> _Set problem_:
Scan the lines below for the word "picture". Copy each line you find it in.

....

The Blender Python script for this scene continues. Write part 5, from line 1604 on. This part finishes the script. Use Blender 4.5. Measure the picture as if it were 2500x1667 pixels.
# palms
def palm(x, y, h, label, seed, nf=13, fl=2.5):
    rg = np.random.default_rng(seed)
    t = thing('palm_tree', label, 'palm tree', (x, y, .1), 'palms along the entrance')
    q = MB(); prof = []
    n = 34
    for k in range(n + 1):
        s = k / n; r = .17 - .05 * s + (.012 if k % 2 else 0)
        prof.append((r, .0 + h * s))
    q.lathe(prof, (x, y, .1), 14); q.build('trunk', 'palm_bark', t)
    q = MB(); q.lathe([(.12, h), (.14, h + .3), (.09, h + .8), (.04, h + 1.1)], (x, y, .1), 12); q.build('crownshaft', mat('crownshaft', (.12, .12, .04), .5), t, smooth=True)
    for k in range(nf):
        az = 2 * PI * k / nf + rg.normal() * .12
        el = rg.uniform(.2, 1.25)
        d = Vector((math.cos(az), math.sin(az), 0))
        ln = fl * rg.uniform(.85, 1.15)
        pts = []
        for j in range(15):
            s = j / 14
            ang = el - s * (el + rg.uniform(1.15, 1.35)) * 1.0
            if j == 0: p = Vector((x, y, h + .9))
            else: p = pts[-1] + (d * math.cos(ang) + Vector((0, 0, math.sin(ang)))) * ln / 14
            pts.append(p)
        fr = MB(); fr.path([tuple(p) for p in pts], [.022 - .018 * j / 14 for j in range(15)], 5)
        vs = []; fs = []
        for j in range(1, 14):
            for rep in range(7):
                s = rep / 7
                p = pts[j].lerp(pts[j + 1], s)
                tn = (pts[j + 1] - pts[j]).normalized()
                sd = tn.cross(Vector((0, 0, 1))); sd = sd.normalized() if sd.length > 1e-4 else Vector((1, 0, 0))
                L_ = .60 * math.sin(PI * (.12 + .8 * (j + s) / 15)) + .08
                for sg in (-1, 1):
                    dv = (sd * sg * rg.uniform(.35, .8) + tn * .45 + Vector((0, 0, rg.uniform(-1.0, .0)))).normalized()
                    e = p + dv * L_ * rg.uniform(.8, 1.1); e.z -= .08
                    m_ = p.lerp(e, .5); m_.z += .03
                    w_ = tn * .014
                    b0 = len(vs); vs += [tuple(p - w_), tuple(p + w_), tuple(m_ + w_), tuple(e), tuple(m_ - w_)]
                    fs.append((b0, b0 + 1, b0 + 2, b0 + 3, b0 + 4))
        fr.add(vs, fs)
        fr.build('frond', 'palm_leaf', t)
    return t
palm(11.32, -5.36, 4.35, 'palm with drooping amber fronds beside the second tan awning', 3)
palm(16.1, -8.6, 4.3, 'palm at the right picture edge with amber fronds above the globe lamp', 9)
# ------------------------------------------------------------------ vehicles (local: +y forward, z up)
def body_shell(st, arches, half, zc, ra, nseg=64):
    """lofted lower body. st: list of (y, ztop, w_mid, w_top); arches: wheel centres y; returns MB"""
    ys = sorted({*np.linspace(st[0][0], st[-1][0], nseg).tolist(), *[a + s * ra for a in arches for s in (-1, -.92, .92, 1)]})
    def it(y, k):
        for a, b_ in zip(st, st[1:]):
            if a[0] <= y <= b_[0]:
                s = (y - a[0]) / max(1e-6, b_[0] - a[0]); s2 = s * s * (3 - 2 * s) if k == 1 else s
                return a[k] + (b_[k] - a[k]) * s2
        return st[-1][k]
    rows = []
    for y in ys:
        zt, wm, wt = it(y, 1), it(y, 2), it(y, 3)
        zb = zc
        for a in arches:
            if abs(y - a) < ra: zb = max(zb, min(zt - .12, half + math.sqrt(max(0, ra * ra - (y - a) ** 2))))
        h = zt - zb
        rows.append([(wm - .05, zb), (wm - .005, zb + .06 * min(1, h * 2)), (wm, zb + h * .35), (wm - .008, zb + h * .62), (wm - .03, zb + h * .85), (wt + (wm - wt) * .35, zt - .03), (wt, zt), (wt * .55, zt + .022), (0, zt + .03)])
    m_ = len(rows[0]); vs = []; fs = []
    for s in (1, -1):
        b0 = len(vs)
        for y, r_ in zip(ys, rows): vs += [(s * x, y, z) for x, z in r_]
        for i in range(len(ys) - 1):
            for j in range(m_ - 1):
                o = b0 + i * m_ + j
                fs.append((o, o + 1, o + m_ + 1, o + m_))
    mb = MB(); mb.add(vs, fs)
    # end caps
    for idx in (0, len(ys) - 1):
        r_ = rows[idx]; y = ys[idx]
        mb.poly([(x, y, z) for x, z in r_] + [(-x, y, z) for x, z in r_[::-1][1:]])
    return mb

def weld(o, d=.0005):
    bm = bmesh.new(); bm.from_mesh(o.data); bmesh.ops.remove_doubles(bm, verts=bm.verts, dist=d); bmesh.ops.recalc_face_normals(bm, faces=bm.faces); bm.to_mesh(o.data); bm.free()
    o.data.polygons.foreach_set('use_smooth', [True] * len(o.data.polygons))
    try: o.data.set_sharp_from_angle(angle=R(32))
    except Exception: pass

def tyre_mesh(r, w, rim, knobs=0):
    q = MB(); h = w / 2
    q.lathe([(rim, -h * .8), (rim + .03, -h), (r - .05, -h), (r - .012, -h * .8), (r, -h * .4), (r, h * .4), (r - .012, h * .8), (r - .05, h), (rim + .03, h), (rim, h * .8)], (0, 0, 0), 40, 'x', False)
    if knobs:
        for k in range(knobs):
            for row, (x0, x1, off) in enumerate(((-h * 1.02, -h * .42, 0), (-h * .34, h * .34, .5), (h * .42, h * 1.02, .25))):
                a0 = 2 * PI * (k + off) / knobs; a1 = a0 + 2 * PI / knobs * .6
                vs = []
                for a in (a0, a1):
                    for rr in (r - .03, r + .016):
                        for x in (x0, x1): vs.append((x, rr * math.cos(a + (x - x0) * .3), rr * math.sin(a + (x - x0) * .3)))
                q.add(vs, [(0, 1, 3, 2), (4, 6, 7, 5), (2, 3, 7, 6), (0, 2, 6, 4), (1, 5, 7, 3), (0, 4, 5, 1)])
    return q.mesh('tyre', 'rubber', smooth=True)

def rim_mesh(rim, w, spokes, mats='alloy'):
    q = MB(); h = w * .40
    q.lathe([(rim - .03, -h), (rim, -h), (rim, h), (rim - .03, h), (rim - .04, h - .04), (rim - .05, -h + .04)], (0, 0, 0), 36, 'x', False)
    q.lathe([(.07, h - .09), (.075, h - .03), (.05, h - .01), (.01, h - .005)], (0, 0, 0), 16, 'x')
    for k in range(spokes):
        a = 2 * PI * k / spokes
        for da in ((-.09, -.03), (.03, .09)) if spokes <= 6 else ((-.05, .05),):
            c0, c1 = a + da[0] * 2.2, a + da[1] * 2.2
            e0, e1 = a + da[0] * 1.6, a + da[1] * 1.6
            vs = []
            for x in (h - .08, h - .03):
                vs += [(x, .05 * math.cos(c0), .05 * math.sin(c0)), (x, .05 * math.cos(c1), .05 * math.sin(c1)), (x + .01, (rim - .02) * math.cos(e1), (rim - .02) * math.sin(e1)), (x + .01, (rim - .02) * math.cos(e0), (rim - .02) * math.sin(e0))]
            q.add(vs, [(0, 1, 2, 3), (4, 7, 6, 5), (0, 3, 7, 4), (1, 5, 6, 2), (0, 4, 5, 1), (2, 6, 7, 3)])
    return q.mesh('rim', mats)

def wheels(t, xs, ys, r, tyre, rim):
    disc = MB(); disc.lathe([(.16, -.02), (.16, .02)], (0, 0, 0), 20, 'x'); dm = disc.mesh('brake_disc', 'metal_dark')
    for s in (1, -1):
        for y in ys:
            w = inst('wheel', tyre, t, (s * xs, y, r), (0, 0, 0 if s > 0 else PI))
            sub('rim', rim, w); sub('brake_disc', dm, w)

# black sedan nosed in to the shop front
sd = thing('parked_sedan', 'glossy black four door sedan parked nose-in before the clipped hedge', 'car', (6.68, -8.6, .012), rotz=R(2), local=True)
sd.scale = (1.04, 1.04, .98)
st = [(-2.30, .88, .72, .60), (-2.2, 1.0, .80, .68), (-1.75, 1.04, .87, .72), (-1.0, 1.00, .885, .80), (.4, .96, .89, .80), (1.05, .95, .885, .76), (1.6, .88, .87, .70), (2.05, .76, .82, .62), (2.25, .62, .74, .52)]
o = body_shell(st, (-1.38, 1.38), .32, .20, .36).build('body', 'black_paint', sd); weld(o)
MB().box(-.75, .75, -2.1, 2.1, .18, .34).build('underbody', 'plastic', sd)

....

> _Written reply_:
The Blender Python script for this scene continues. Write part 5, from line 1604 on. This part finishes the script. Use Blender 4.5. Measure the picture as if it were 2500x1667 pixels.
palm(16.1, -8.6, 4.3, 'palm at the right picture edge with amber fronds above the globe lamp', 9)